So what will the fast-and-slow-clothes future be like? Based on the data gathered as part of this project, we have developed a number of scenarios around fast and slow clothes and fast and slow rhythms of use. These scenarios are glimpses of the future and starting points for many other projects. They begin to show how we can approach issues of clothes, fashion and sustainability in a way which isn't dominated by organic cotton (or other populist) issues alone. We actively discourage you from thinking that these ideas are the only way of developing a more ecological approach to fashion and clothes. Not true! We like to see our ideas as being part of a 'rainbow evolution', an emerging, ever changing, complementary set of approaches in this vast and ever-changing sector. Explore the scenarios in this section and visit the Gallery to see views of the new rhythms in our wardrobes.

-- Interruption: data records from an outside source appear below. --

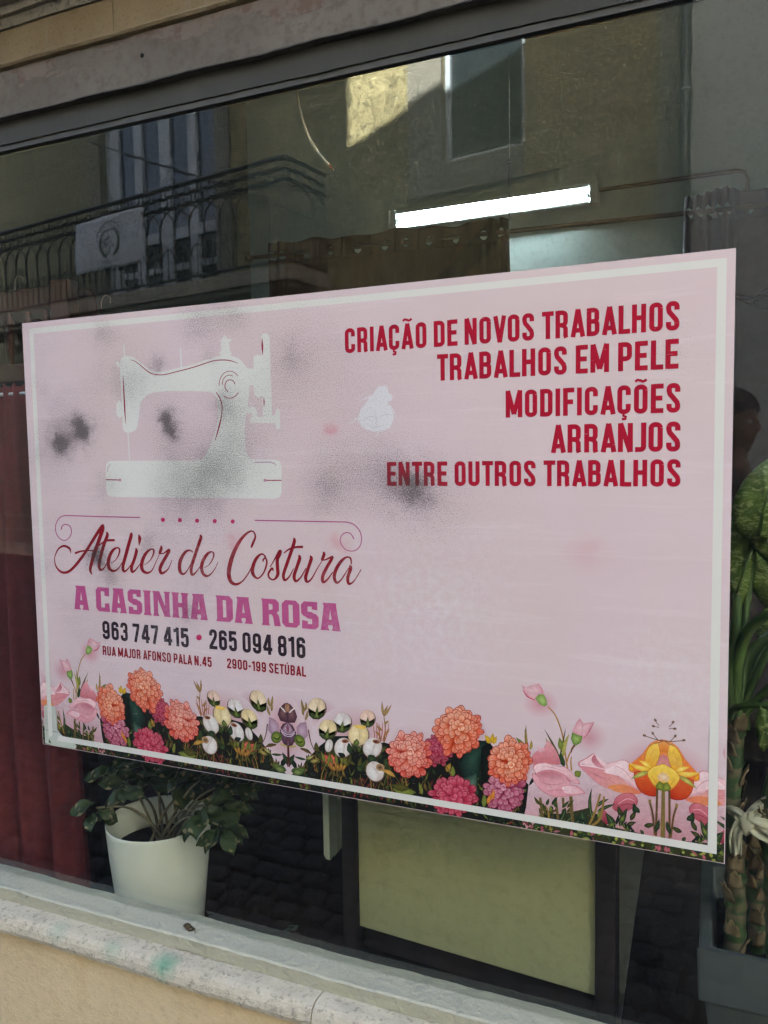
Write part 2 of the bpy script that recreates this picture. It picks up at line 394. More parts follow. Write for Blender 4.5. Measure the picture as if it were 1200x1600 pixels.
# ------------------------------------------------------------------ street
GROUND = m_plaster('street_ground', srgb(62, 60, 57), srgb(74, 71, 67), srgb(46, 44, 42), 0.6)
COBBLE = m_stone('cobble_limestone', srgb(70, 69, 68), srgb(92, 90, 87))
gs = MB(); gs.box(-300, 300, -300, 300, -0.6, -0.025); tag(gs.build('ground', GROUND), kind='structure')
pave = empty('pavement', (0.4, -1.2, 0)); tag(pave, kind='structure')
def cobble_mesh(rnd):
    b = MB(); a = 0.047
    pts = [(-a, -a * .9), (-a * .2, -a), (a * .9, -a * .95), (a, -a * .1), (a * .93, a * .9), (a * .1, a), (-a * .92, a * .95), (-a, 0)]
    pts = [(x * rnd.uniform(.9, 1.06), y * rnd.uniform(.9, 1.06)) for x, y in pts]; n = len(pts)
    vs_ = [(x, y, -0.05) for x, y in pts] + [(x, y, -0.012) for x, y in pts] + [(x * .8, y * .8, rnd.uniform(-0.002, 0.002)) for x, y in pts]
    fs = [(i, (i + 1) % n, (i + 1) % n + n, i + n) for i in range(n)] + [(i + n, (i + 1) % n + n, (i + 1) % n + 2 * n, i + 2 * n) for i in range(n)]
    fs.append(tuple(2 * n + i for i in range(n)))
    b.add(vs_, fs, True); return b
crnd = random.Random(5); cms = [cobble_mesh(crnd) for _ in range(8)]
cmesh = [c.mesh('cobblestone', COBBLE) for c in cms]
spots = []
yy = -0.15; row = 0
while yy > -4.6:
    xx = -2.6 + (row % 2) * 0.05
    while xx < 3.6:
        spots.append((xx + crnd.uniform(-.008, .008), yy + crnd.uniform(-.008, .008), crnd.uniform(-.006, .003), crnd.uniform(-.15, .15) + crnd.choice((0, math.pi / 2, math.pi)), crnd.randrange(8)))
        xx += 0.105
    yy -= 0.104; row += 1
spots.sort(key=lambda q: ((q[0] - 0.6) / 1.5) ** 2 + ((q[1] + 1.05) / 0.75) ** 2)
rest = MB()
for i, (x, y, z, a, k) in enumerate(spots):
    if i < 300:
        o = bpy.data.objects.new('cobblestone', cmesh[k]); COL.objects.link(o); o.parent = pave
        o.location = Vector((x, y, z)) - pave.location; o.rotation_euler = (0, 0, a)
    else:
        ca, sa = math.cos(a), math.sin(a)
        rest.add([(x + p[0] * ca - p[1] * sa, y + p[0] * sa + p[1] * ca, z + p[2]) for p in cms[k].v], cms[k].f, True)
tag(rest.build('cobblestones', COBBLE, pave), kind='stuff')

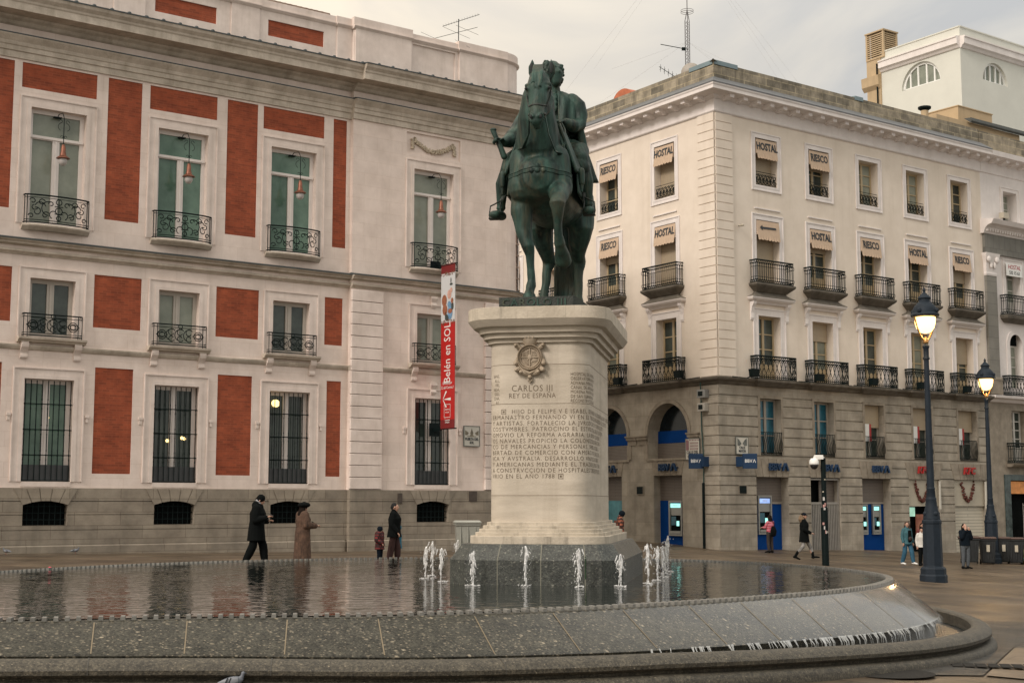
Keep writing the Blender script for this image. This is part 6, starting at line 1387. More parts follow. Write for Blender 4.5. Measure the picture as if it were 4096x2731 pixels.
# right hand round the baton, left hand on the reins
def hand(mb, c, d, up, s=1.25, curl=1.):
    c = Vector(c); d = Vector(d).normalized(); up = Vector(up).normalized(); sd_ = d.cross(up).normalized(); up = sd_.cross(d)
    mb.loft([c-d*.02*s, c+d*.05*s], [(.038*s, .018*s)]*2, 10, tuple(up))
    for k in range(4):
        b0 = c+d*.055*s+sd_*(-.028+.019*k)*s; ln = (.030, .034, .032, .025)[k]*s
        mb.loft([b0, b0+d*ln-up*.006*curl*s, b0+d*ln*1.25-up*.030*curl*s, b0+d*ln*.6-up*.042*curl*s], [.0095*s, .009*s, .0085*s, .007*s], 7)
    b0 = c+d*.0*s-sd_*.036*s; mb.loft([b0, b0+d*.03*s-sd_*.018*s-up*.012*s, b0+d*.058*s-sd_*.006*s-up*.03*s], [.011*s, .010*s, .008*s], 7)
hand(r_, (-.78,-.79,2.78), (-.5,-.6,.1), (-.3,.2,.9), 1.8); hand(r_, (.20,-.53,3.16), (-.75,-.5,-.1), (0,-.3,.95), 1.7)
rider = fuse(r_, 'rider', bronze, sta, .014, 3, .5)
bt = MB(); bt.loft([(-.905,-.86,2.95),(-.86,-.86,2.84),(-.78,-.86,2.66),(-.72,-.86,2.50)], [.046,.04,.046,.052], 12)
for k in range(7): a = 2*PI*k/7; bt.ball((-.905+.03*math.cos(a), -.86+.03*math.sin(a), 2.97), .026, 6)
smooth_by(bt.build('baton', bronze, sta))
# cloak: gathered cloth falling from the shoulders over the horse's back, with folds
def cloth(name, fn, nu, nv, th, m=bronze):
    mb = MB(); P = [[fn(i/nu, j/nv) for i in range(nu+1)] for j in range(nv+1)]
    mb.rings(P, cap=False, closed=False); o = mb.build(name, m, sta, smooth=True)
    so_ = o.modifiers.new('solid', 'SOLIDIFY'); so_.thickness = th; so_.offset = 0; return o
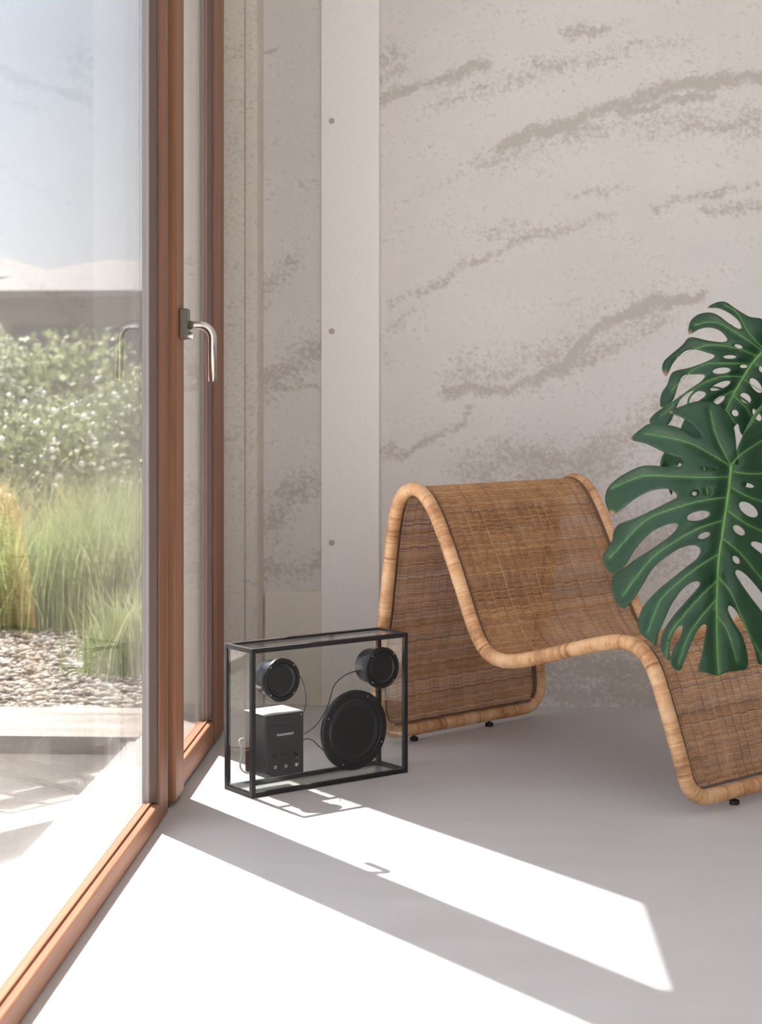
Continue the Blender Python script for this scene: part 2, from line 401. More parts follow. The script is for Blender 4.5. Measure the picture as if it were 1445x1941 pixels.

Welford (1995) suggests that there are five imagined user phases in the transition towards the ecological future:
  1. Purchase only to satisfy need of consumer, no attention to environment
  2. More observant of environmental activities, reluctantly comply with existing laws. Display negative attitudes towards environmental legislation restricting personal choice. Purchasing behaviour reflects only enforced actions.
  3. Consumers begin voluntarily to seek out products that are less damaging to the environment. They accommodate to environmental concerns.
  4. Consumers question the need for the product as a legitimate use of the world's resources. A decision to purchase a product or service must meet buyers' personal criteria for minimum environmental impact, resource and energy use. The purchasing behaviour would exhibit strong environmental demands of the manufacturer, focusing on impacts over the total product lifecycle and its respect for humanity and other living things.
  5. Consumers have strong values for all living things in the biosphere. Therefore all production and consumption must show deep respect for others in the eco-system. This translates to a reduced level of human consumption to ensure that the ecobalance is maintained.


Welford, R, (1995), Environmental Strategy and Sustainable Development, London: Routledge.